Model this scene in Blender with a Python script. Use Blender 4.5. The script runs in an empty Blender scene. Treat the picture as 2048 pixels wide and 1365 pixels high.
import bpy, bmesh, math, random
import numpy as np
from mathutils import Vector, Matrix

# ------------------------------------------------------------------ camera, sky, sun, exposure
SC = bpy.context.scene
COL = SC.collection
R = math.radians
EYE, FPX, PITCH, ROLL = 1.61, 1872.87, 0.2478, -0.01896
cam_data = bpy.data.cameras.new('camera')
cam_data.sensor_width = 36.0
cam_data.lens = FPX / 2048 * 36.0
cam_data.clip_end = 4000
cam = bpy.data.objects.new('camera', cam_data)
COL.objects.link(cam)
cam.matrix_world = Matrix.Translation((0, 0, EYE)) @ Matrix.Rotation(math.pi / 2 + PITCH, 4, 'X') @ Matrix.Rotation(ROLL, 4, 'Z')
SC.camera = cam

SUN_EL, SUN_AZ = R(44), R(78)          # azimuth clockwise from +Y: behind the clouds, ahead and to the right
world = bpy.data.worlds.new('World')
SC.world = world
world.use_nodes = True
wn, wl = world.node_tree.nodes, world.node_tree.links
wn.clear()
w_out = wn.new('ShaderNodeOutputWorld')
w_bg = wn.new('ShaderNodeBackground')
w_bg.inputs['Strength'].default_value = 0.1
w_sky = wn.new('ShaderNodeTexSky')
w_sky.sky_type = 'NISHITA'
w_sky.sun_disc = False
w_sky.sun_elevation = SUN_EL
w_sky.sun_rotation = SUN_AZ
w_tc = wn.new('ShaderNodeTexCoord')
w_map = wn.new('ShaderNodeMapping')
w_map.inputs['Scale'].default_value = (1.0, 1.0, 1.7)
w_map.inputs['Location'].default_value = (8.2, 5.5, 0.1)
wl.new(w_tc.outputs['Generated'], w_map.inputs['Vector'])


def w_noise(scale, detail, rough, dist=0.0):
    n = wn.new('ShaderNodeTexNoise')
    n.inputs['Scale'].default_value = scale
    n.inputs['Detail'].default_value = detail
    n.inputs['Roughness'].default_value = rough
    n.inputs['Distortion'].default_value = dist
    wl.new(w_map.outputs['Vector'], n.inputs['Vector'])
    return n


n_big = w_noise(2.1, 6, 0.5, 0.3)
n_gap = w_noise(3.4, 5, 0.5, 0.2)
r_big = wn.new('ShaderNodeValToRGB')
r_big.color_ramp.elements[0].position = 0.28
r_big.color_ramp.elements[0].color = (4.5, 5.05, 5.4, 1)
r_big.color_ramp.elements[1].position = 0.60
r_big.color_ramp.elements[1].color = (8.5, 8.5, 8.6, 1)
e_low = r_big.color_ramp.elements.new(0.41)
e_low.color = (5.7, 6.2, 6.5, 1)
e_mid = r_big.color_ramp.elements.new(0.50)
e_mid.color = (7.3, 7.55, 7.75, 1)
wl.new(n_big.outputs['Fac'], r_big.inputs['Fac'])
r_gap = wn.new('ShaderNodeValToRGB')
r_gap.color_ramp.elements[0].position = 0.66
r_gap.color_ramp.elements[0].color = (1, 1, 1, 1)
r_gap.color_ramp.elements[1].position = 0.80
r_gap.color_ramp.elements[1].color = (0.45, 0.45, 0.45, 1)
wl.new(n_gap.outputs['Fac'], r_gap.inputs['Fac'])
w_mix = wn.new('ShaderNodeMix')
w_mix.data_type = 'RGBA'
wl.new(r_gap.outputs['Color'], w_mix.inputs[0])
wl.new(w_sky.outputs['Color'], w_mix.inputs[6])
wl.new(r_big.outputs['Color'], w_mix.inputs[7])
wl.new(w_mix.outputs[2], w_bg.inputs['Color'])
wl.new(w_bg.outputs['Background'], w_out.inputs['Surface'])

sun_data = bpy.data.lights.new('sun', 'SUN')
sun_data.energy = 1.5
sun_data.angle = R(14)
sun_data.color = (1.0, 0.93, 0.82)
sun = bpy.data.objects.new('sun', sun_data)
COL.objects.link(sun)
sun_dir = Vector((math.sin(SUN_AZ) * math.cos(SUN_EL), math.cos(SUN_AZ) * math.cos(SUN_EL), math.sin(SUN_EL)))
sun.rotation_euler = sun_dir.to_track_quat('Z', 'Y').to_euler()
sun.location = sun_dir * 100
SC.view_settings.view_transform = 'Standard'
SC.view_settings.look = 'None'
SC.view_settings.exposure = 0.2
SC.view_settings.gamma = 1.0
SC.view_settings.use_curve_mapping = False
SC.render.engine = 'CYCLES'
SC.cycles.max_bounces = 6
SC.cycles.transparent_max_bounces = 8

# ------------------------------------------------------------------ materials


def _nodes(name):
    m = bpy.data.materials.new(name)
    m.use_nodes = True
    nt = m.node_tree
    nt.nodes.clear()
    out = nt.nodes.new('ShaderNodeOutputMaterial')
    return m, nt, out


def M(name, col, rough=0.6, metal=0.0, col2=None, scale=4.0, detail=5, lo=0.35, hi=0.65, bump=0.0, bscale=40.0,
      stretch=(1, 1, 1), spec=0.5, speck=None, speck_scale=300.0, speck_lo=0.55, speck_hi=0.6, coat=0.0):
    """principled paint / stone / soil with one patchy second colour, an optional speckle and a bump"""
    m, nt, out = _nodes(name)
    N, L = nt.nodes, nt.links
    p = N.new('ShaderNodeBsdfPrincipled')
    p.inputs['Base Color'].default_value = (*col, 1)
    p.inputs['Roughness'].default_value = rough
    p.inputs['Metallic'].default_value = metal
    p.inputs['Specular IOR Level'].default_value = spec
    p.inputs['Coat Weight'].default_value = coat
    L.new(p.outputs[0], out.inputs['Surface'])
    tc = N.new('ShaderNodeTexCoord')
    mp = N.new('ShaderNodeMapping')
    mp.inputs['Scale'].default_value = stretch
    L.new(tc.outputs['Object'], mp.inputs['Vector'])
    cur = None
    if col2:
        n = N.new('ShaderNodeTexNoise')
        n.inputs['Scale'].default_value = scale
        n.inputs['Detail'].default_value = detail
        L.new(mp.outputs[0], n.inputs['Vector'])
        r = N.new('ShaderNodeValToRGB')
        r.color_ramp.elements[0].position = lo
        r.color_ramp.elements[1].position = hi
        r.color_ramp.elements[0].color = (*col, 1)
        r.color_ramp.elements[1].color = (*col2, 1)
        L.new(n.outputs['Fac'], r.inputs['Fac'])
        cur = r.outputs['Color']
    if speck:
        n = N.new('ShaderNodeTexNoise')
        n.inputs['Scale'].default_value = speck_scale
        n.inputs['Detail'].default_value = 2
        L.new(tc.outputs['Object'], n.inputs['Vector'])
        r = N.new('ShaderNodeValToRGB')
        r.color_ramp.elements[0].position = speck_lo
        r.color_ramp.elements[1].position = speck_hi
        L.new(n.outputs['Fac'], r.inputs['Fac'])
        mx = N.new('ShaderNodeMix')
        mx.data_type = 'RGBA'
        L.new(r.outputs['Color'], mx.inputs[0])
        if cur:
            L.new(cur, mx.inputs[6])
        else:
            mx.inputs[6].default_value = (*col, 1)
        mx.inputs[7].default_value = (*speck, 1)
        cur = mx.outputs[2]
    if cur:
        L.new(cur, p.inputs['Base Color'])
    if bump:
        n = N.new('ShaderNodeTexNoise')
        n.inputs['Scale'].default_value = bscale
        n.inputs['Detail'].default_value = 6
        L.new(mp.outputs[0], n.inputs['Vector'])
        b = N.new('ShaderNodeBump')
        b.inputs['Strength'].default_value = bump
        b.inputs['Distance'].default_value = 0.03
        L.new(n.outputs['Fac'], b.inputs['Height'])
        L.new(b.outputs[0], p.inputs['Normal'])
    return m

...

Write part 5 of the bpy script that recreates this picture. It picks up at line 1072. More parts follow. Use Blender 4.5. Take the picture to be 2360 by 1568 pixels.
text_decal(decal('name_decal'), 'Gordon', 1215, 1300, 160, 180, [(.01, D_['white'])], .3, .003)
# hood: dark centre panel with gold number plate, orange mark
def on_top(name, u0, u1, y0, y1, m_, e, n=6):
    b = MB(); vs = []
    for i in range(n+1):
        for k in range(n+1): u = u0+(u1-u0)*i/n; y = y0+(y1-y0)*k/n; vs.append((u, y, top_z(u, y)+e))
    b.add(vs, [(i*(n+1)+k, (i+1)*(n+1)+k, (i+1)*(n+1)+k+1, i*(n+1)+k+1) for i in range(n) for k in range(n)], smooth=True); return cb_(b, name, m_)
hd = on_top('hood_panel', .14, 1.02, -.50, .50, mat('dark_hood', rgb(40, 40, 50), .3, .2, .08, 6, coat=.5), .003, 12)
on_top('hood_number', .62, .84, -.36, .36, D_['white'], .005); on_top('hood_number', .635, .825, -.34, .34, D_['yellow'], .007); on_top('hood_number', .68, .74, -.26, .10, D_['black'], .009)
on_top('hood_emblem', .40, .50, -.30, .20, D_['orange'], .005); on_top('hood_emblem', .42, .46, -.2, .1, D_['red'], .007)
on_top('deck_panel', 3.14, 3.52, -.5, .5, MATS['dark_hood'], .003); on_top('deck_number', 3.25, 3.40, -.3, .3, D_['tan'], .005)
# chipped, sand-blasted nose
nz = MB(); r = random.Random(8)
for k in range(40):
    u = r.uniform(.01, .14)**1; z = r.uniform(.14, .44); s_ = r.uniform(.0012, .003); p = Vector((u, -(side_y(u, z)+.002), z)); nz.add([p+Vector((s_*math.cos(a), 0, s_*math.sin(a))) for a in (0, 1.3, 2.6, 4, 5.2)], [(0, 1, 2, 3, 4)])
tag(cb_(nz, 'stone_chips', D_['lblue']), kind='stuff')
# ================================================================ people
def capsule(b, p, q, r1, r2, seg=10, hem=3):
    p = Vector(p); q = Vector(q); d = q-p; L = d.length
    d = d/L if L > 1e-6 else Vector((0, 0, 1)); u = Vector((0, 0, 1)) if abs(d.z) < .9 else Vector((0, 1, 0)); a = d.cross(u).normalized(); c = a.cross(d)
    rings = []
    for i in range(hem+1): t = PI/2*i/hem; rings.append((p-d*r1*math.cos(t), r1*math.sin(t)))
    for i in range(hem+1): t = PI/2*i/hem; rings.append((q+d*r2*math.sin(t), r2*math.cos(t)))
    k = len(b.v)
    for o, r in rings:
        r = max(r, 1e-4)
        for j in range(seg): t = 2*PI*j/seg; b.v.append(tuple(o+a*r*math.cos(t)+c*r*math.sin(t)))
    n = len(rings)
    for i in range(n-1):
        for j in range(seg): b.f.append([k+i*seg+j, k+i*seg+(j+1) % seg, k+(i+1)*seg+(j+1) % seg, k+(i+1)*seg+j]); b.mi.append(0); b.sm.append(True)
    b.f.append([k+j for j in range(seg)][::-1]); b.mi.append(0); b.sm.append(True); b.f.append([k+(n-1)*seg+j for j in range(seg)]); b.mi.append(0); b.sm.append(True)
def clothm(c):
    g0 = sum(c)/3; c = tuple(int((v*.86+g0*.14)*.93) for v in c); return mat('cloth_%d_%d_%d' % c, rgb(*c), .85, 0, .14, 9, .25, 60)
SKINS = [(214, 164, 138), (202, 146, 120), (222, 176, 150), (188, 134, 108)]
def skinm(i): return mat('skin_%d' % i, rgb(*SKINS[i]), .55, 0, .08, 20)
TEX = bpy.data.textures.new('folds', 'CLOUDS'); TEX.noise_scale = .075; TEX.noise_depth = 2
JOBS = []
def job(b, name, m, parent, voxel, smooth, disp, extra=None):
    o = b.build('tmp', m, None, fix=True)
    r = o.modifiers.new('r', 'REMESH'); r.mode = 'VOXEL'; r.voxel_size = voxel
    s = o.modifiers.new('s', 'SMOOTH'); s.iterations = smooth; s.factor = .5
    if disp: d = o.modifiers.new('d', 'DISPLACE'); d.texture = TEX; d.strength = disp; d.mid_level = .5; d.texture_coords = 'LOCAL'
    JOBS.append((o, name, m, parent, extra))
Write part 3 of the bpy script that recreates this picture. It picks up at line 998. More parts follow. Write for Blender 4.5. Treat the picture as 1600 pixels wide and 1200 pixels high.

**What to do**
Give back exactly the lines running from the line that contains "Model this scene" through the line that contains "SC.camera = cam", and nothing outside them.

**Response below**
Model this scene in Blender with a Python script. Use Blender 4.5. The script runs in an empty Blender scene. Treat the picture as 2048 pixels wide and 1365 pixels high.
import bpy, bmesh, math, random
import numpy as np
from mathutils import Vector, Matrix

# ------------------------------------------------------------------ camera, sky, sun, exposure
SC = bpy.context.scene
COL = SC.collection
R = math.radians
EYE, FPX, PITCH, ROLL = 1.61, 1872.87, 0.2478, -0.01896
cam_data = bpy.data.cameras.new('camera')
cam_data.sensor_width = 36.0
cam_data.lens = FPX / 2048 * 36.0
cam_data.clip_end = 4000
cam = bpy.data.objects.new('camera', cam_data)
COL.objects.link(cam)
cam.matrix_world = Matrix.Translation((0, 0, EYE)) @ Matrix.Rotation(math.pi / 2 + PITCH, 4, 'X') @ Matrix.Rotation(ROLL, 4, 'Z')
SC.camera = cam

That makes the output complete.